We had "paperless tickets" to last April's Springsteen concert at Verizon. Instead of a ticket card, you presented the credit card with which you purchased the tickets. The ticket-taker swiped the card through a machine that's similar to the credit-card machines used in Europe; for those who haven't seen those, it's sort of like the handheld machines the meter maids use to print parking tickets except it's smaller. The machine then printed the "seat locator" slips OC describes. Those slips were smaller than a standard square Post-It Note—I'd estimate the "seat locator" slip is perhaps two-thirds the size of a square Post-It. They'd be ideal for use as a bookmark if you buy hard-copy books. Downside is that they're also easy to lose. I stuck mine in the small credit-card piece of my wallet (the separate piece that holds my driver's license and three cards and that resides in my front trouser pocket).

We had absolutely no difficulty using the "paperless" system, but I've heard a lot of complaints from other people, the #1 thing being problems swiping the card (whether this is due to user error with people failing to bring the proper credit card or due to problems on Verizon Center's end, I have no idea, but I suspect it's a combination).

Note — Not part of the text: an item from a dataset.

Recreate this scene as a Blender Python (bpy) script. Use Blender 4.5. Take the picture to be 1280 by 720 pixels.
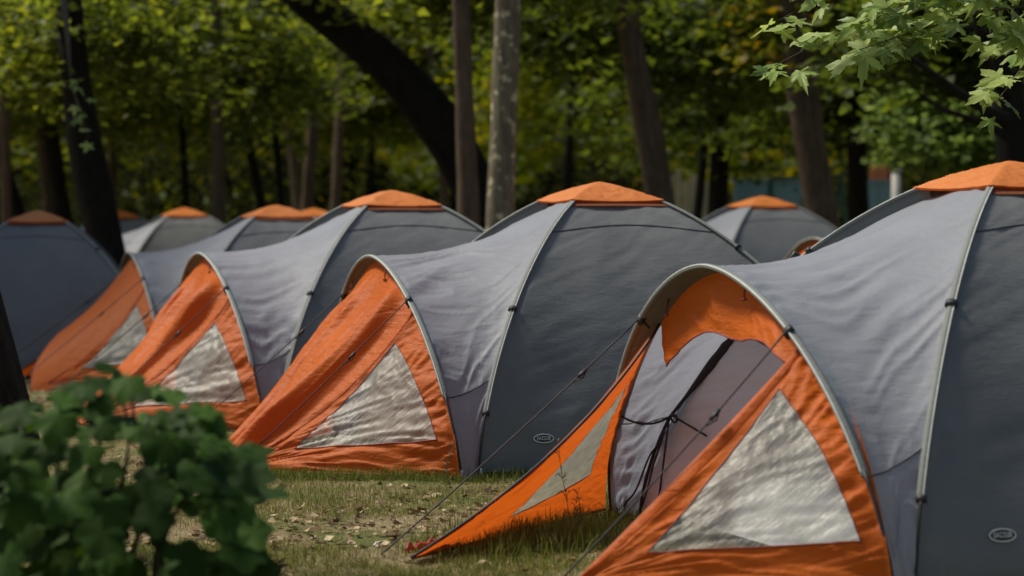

Regarding how to forward multiple games in a single e-mail: If the system doesn't let you do it that way, you could always use your software to "print" multiple games to .PDF on your own computer, then use your .PDF software to combine all those into a single file and forward that "document" via e-mail. I believe in order to combine .PDFs into a single file you need something more than the basic free "Adobe Reader" software that many people mistakenly think of as "Acrobat." (I use Nitro Pro, which is substantially cheaper than Adobe Acrobat, because I have to create lots of .PDFs as part of e-filing in federal court.)